Anche alcune autorità religiose come l’arcivescovo armeno Aram Ateşyan di Diyarbakir, città che ospita luoghi di culto di diverse confessioni, hanno manifestato la propria opposizione al piano di confisca.

La popolazione locale è preoccupata anche dal ruolo attivo che il TOKI, l’Ente governativo per l’edilizia pubblica, potrebbe avere nella fase di ricostruzione. Si temono conseguenze pesanti sull’identità culturale e storica dei centri urbani, oltre che sul tessuto sociale già martoriato dalla guerra.
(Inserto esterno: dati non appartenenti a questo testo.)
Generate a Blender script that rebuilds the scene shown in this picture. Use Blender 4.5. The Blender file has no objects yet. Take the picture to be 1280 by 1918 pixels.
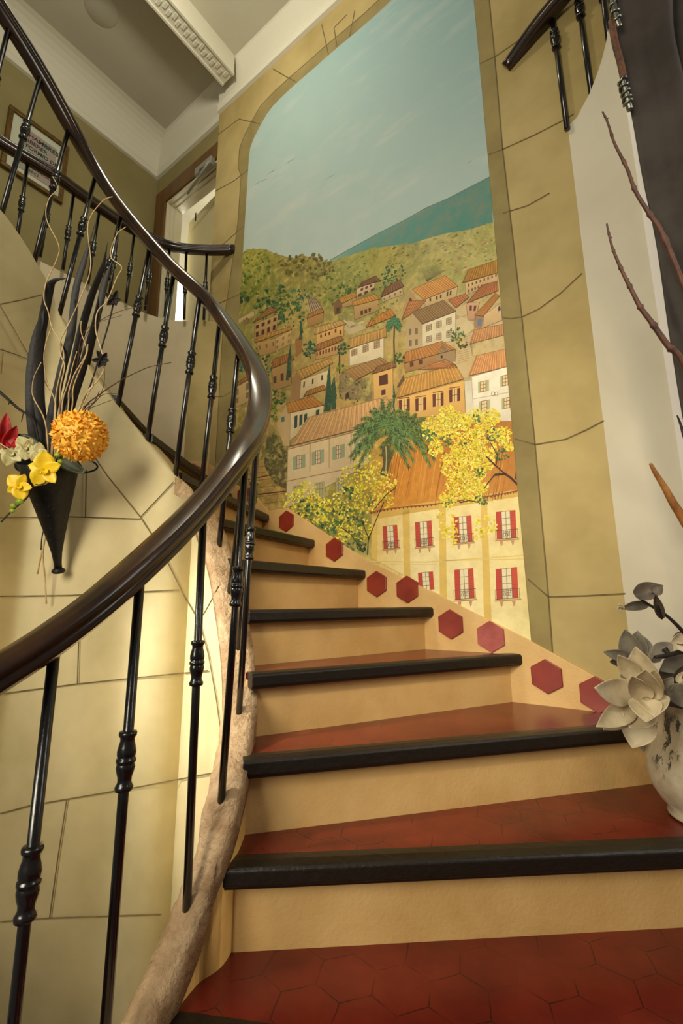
import bpy, bmesh, math, random
from mathutils import Vector, Matrix
random.seed(7)
C = bpy.context.scene.collection
SC = bpy.context.scene

# ------------------------------------------------------------------ camera
EYE = 0.875
FPX, PITCH, ROLL = 867.66, math.radians(11.018), math.radians(-0.315)
cam_d = bpy.data.cameras.new('camera'); cam = bpy.data.objects.new('camera', cam_d); C.objects.link(cam)
_f = Vector((0, math.cos(PITCH), math.sin(PITCH))); _u = Vector((0, -math.sin(PITCH), math.cos(PITCH))); _r = Vector((1, 0, 0))
CR = _r * math.cos(ROLL) + _u * math.sin(ROLL); CU = -_r * math.sin(ROLL) + _u * math.cos(ROLL); CF = _f
cam.matrix_world = Matrix(((CR.x, CU.x, -CF.x, 0), (CR.y, CU.y, -CF.y, 0), (CR.z, CU.z, -CF.z, EYE), (0, 0, 0, 1)))
cam_d.sensor_fit = 'VERTICAL'; cam_d.sensor_height = 36.0; cam_d.lens = FPX / 1918 * 36.0
cam_d.clip_start = 0.02; cam_d.clip_end = 60
SC.camera = cam

# ------------------------------------------------------------------ world, lamps, exposure
SC.view_settings.view_transform = 'Standard'; SC.view_settings.look = 'None'
SC.view_settings.gamma = 1.0; SC.view_settings.use_curve_mapping = False
SC.view_settings.exposure = 0.46
W = bpy.data.worlds.new('world'); SC.world = W; W.use_nodes = True
W.node_tree.nodes['Background'].inputs[0].default_value = (0.80, 0.74, 0.60, 1)
W.node_tree.nodes['Background'].inputs[1].default_value = 0.10

def lamp(name, kind, loc, energy, color, target=None, size=0.3, size_y=None, spot=None, blend=0.6):
    d = bpy.data.lights.new(name, kind); d.energy = energy; d.color = color
    o = bpy.data.objects.new(name, d); C.objects.link(o); o.location = loc
    if kind == 'AREA':
        d.size = size
        if size_y: d.shape = 'RECTANGLE'; d.size_y = size_y
    else:
        d.shadow_soft_size = size
    if kind == 'SPOT': d.spot_size = math.radians(spot); d.spot_blend = blend
    if target is not None:
        o.rotation_euler = (Vector(target) - Vector(loc)).to_track_quat('-Z', 'Y').to_euler()
    return o
lamp('entrance_daylight', 'AREA', (-1.45, -1.0, 1.75), 24, (1.0, 0.92, 0.74), (0.25, 2.1, 1.3), 1.1, 1.5).data.spread = math.radians(112)
lamp('ceiling_lamp', 'POINT', (-0.88, 1.45, 4.35), 30, (1.0, 0.93, 0.76), None, 0.10)
lamp('well_wall_fill_spot', 'SPOT', (-1.24, 0.85, 1.45), 78, (1.0, 0.95, 0.82), (-0.42, 1.42, 0.66), 0.06, None, 46, 0.9)  # added unseen spot, cone shaped to brighten the curved wall by the string
lamp('mural_fill_spot', 'SPOT', (0.10, -0.7, 2.5), 92, (1.0, 0.88, 0.62), (0.36, 2.02, 1.10), 0.15, None, 50, 1.0)  # added unseen warm spot, makes the light pool on lower mural and steps
lamp('side_window_daylight', 'AREA', (1.75, 0.25, 2.3), 8, (1.0, 0.95, 0.86), (0.95, 1.55, 1.9), 0.6, 1.4)
lamp('guest_room_lamp', 'AREA', (-1.15, 4.1, 3.6), 24, (1.0, 0.98, 0.95), (-1.2, 3.5, 3.4), 0.8)

# ------------------------------------------------------------------ geometry of the place
YAW = math.radians(54.17)
DM = Vector((-math.sin(YAW), math.cos(YAW), 0))      # along the mural wall, to the left
NN = Vector((math.cos(YAW), math.sin(YAW), 0))       # into the mural wall
DW = 1.85
RISE = 0.17
ZG = 2.795                                           # top of the gallery parapet
ZF = 2.38                                            # gallery floor
Z3 = Vector((0, 0, 1))
EY = Vector((0, 0, EYE))
def ray(x, y): return CR * ((x - 640) / FPX) - CU * ((y - 959) / FPX) + CF
def at_z(x, y, z):
    d = ray(x, y); return EY + d * ((z - EYE) / d.z)
def at_wall(x, y, D=DW):
    d = ray(x, y); return EY + d * (D / d.dot(NN))
def at_back(x, y, S=3.4):
    d = ray(x, y); return EY + d * (S / d.dot(DM))
def at_f(x, y, fw): return EY + ray(x, y) * fw
def sd(s, D, z): return DM * s + NN * D + Z3 * z
def xy(s, D):
    p = DM * s + NN * D; return (p.x, p.y)

def catmull(P, n):
    P = [Vector(p) for p in P]
    Q = [P[0] * 2 - P[1]] + P + [P[-1] * 2 - P[-2]]
    out = []
    for i in range(1, len(Q) - 2):
        a, b, c, d = Q[i - 1], Q[i], Q[i + 1], Q[i + 2]
        for k in range(n):
            t = k / n
            out.append(0.5 * ((2 * b) + (c - a) * t + (2 * a - 5 * b + 4 * c - d) * t * t + (3 * b - a - 3 * c + d) * t ** 3))
    out.append(P[-1].copy())
    return out

# ------------------------------------------------------------------ materials
def lin(c): 
    c = c / 255.0
    return c / 12.92 if c <= 0.04045 else ((c + 0.055) / 1.055) ** 2.4
def rgb(t): return (lin(t[0]), lin(t[1]), lin(t[2]), 1.0)
def mk(name):
    m = bpy.data.materials.new(name); m.use_nodes = True
    nt = m.node_tree; b = nt.nodes['Principled BSDF']
    return m, nt, b
def node(nt, typ, **kw):
    n = nt.nodes.new(typ)
    for k, v in kw.items():
        if k.startswith('i_'): n.inputs[int(k[2:])].default_value = v
        else: setattr(n, k, v)
    return n
def noise_tex(nt, scale, detail=4, rough=0.6, stretch=None, rot=None):
    tc = node(nt, 'ShaderNodeTexCoord'); mp = node(nt, 'ShaderNodeMapping')
    nt.links.new(tc.outputs['Object'], mp.inputs[0])
    if stretch: mp.inputs['Scale'].default_value = stretch
    if rot: mp.inputs['Rotation'].default_value = rot
    n = node(nt, 'ShaderNodeTexNoise'); n.inputs['Scale'].default_value = scale
    n.inputs['Detail'].default_value = detail; n.inputs['Roughness'].default_value = rough
    nt.links.new(mp.outputs[0], n.inputs['Vector'])
    return n
def mix(nt, fac, a, b, mode='MIX'):
    m = node(nt, 'ShaderNodeMix', data_type='RGBA', blend_type=mode)
    for sock, v in ((m.inputs[0], fac), (m.inputs[6], a), (m.inputs[7], b)):
        if hasattr(v, 'is_linked') or hasattr(v, 'links'): nt.links.new(v, sock)
        else: sock.default_value = v
    return m.outputs[2]
def ramp(nt, src, a, b, lo=0.35, hi=0.65):
    r = node(nt, 'ShaderNodeMapRange'); r.inputs[1].default_value = lo; r.inputs[2].default_value = hi
    r.inputs[3].default_value = a; r.inputs[4].default_value = b
    nt.links.new(src, r.inputs[0]); return r.outputs[0]
def bump(nt, b, src, strength, dist=0.01):
    bm_ = node(nt, 'ShaderNodeBump'); bm_.inputs['Strength'].default_value = strength; bm_.inputs['Distance'].default_value = dist
    nt.links.new(src, bm_.inputs['Height']); nt.links.new(bm_.outputs[0], b.inputs['Normal'])
def mat(name, c1, c2=None, scale=8, rough=0.6, bmp=0, bscale=60, metal=0, coat=0, lo=0.35, hi=0.65, stretch=None, bdist=0.004, sss=0, spec=None):
    m, nt, b = mk(name)
    b.inputs['Roughness'].default_value = rough; b.inputs['Metallic'].default_value = metal
    if coat: b.inputs['Coat Weight'].default_value = coat; b.inputs['Coat Roughness'].default_value = 0.12
    if spec is not None: b.inputs['Specular IOR Level'].default_value = spec
    if c2 is None: b.inputs['Base Color'].default_value = rgb(c1)
    else:
        n = noise_tex(nt, scale, stretch=stretch)
        nt.links.new(mix(nt, ramp(nt, n.outputs['Fac'], 0, 1, lo, hi), rgb(c1), rgb(c2)), b.inputs['Base Color'])
    if sss: b.inputs['Subsurface Weight'].default_value = sss; b.inputs['Subsurface Radius'].default_value = (0.02, 0.012, 0.006)
    if bmp:
        n2 = noise_tex(nt, bscale, 6); bump(nt, b, n2.outputs['Fac'], bmp, bdist)
    return m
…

Il TOKI è noto per essere stato al centro dei contestati progetti di gentrificazione in numerose città del paese e per aver spesso privilegiato l’immediato ritorno economico rispetto alla qualità degli interventi. Un coinvolgimento dell’ente è stato smentito dal vice primo ministro Kurtulmuş, una rassicurazione che non sembra poter far breccia nella maggioranza della popolazione locale, tanto più che già nel 2009 a Sur lo stesso TOKI aveva tentato di avviare un progetto di ristrutturazione del tessuto urbano, fermato solo dopo forti proteste.

Il conflitto continua

Anche se il conflitto armato cessasse immediatamente, e in realtà la tendenza è opposta, buona parte della popolazione non nutre alcuna fiducia nelle buone intenzioni dichiarate dal governo, che dopo il crollo del processo di pace ha risposto con il pugno di ferro dell’esercito alle rivendicazioni di autonomia e di rispetto dei diritti della minoranza. Inoltre, non esiste alcuna cooperazione tra il governo centrale AKP e le istituzioni locali, governate dalle rappresentanze curde, dopo che negli ultimi mesi sono stati centinaia gli arresti nelle file dell’HDP e delle altre sigle di rappresentanza curda, spesso con l’accusa di collusione con il terrorismo.

Per questo qualsiasi piano calato coercitivamente dall’alto, anche volendo assumerne le migliori intenzioni, verrebbe totalmente rigettato a livello locale. Nella regione lo stato riesce ad imporre la propria autorità solo con la violenza e con costi altissimi in termini umanitari, sociali ed economici. L’intervento militare non solo ha distrutto il processo di pace ed ogni capacità di fare presa sugli abitanti, ma sta anche spingendo sempre più persone nelle fila del PKK, specie tra i giovani.

Di fatto il PKK sta riguadagnando nuovo prestigio tra i curdi e sta riaffermando la propria leadership all’interno del movimento autonomista, ruolo che durante il processo di pace aveva in parte perduto in favore dell’HDP e del suo approccio politico e non armato alla questione curda.

È difficile che gli espropri a cui si assiste in queste settimane possano favorire una conciliazione. Il timore generale è che, concluse le operazioni militari, accanto alla necessaria ricostruzione, il governo avvierà unilateralmente il proprio piano di ristrutturazione sociale e di spopolamento, che passerà anche attraverso la riedificazione dei centri abitati.